> _Problem requirements_: Return, exactly as written, every line from the first line of the data below through the line that contains "scene.camera = camo".
◆ ◆ ◆
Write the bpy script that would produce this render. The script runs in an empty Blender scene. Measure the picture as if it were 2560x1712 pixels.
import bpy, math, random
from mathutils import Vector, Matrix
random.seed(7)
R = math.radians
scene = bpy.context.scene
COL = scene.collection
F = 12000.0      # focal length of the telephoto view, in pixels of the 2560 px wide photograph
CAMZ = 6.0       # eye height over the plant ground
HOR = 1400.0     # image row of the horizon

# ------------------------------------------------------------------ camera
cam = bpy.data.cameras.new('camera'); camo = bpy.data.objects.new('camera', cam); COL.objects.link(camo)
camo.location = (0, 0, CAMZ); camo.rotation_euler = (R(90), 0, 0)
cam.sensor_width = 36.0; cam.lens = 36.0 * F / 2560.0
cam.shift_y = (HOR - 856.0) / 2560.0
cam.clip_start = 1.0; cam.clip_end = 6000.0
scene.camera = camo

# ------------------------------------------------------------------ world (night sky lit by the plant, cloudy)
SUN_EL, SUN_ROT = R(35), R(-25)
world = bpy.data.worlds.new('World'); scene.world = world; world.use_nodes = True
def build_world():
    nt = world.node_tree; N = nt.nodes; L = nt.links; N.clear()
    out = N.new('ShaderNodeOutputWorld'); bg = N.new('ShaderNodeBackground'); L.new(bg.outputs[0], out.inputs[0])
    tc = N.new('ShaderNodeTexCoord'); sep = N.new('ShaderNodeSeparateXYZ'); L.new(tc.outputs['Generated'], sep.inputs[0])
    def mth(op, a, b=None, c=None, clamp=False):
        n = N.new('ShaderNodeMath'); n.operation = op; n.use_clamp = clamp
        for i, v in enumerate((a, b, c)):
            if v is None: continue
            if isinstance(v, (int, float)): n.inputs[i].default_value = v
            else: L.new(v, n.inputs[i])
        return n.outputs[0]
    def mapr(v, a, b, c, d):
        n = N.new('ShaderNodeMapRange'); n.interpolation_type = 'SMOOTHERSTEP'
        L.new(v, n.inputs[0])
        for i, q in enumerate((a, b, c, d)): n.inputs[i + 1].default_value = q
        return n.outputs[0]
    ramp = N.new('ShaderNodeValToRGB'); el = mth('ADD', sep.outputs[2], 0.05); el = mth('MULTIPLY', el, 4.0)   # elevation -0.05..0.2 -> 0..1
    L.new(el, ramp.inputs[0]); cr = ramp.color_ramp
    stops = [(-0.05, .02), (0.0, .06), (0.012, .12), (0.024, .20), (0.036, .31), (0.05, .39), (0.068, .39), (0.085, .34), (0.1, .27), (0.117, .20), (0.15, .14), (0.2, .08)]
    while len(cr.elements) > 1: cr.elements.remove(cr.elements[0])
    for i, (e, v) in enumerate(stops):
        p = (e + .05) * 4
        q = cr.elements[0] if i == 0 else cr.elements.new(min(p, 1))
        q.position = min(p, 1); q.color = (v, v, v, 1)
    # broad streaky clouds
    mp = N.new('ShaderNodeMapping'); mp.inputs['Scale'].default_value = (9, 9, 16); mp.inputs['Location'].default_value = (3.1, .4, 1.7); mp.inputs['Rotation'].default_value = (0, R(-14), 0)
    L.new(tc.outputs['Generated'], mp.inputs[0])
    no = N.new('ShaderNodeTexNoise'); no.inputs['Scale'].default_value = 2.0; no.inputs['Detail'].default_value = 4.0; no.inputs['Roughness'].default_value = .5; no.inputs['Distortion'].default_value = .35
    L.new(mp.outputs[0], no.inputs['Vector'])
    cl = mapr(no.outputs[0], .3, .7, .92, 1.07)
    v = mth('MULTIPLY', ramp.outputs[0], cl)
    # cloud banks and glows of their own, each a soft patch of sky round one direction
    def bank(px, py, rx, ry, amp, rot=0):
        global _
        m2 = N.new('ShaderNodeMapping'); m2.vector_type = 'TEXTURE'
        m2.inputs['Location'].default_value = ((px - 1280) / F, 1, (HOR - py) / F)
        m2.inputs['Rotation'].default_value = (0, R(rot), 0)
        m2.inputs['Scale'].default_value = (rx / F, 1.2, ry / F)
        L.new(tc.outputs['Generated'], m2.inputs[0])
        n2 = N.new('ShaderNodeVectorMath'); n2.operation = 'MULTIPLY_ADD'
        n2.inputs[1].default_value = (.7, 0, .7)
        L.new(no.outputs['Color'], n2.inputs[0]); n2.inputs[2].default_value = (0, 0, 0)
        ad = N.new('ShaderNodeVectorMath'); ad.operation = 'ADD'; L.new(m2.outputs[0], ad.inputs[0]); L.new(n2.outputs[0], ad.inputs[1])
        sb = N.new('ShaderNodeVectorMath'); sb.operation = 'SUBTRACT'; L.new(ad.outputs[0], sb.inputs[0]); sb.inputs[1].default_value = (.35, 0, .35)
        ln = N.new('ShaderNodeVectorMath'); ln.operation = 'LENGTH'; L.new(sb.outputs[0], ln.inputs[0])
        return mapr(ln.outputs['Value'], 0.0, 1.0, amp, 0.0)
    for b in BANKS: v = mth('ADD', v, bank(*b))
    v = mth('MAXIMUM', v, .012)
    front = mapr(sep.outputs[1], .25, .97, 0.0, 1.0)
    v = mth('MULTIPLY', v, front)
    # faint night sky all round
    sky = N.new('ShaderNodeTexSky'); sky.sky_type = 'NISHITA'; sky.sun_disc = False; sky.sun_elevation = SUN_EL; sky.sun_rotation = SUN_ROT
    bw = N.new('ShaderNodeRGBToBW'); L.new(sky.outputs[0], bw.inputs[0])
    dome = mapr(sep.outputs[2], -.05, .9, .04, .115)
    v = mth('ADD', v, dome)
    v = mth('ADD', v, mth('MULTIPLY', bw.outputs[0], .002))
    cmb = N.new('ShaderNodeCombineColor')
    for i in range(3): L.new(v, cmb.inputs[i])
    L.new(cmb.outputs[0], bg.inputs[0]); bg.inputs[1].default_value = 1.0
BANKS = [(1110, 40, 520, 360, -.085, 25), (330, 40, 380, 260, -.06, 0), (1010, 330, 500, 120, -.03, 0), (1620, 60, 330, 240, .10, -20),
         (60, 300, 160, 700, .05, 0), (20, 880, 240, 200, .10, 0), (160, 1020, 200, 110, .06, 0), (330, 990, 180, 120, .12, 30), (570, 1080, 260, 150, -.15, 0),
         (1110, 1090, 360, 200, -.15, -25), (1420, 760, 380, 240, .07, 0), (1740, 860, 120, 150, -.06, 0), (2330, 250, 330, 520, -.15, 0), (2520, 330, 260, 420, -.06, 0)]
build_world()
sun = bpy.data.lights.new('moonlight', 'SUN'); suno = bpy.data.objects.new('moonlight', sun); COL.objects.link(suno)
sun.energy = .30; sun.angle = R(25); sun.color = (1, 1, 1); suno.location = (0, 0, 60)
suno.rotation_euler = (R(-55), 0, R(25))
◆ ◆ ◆
> _Solution to this task_:
Write the bpy script that would produce this render. The script runs in an empty Blender scene. Measure the picture as if it were 2560x1712 pixels.
import bpy, math, random
from mathutils import Vector, Matrix
random.seed(7)
R = math.radians
scene = bpy.context.scene
COL = scene.collection
F = 12000.0      # focal length of the telephoto view, in pixels of the 2560 px wide photograph
CAMZ = 6.0       # eye height over the plant ground
HOR = 1400.0     # image row of the horizon

# ------------------------------------------------------------------ camera
cam = bpy.data.cameras.new('camera'); camo = bpy.data.objects.new('camera', cam); COL.objects.link(camo)
camo.location = (0, 0, CAMZ); camo.rotation_euler = (R(90), 0, 0)
cam.sensor_width = 36.0; cam.lens = 36.0 * F / 2560.0
cam.shift_y = (HOR - 856.0) / 2560.0
cam.clip_start = 1.0; cam.clip_end = 6000.0
scene.camera = camo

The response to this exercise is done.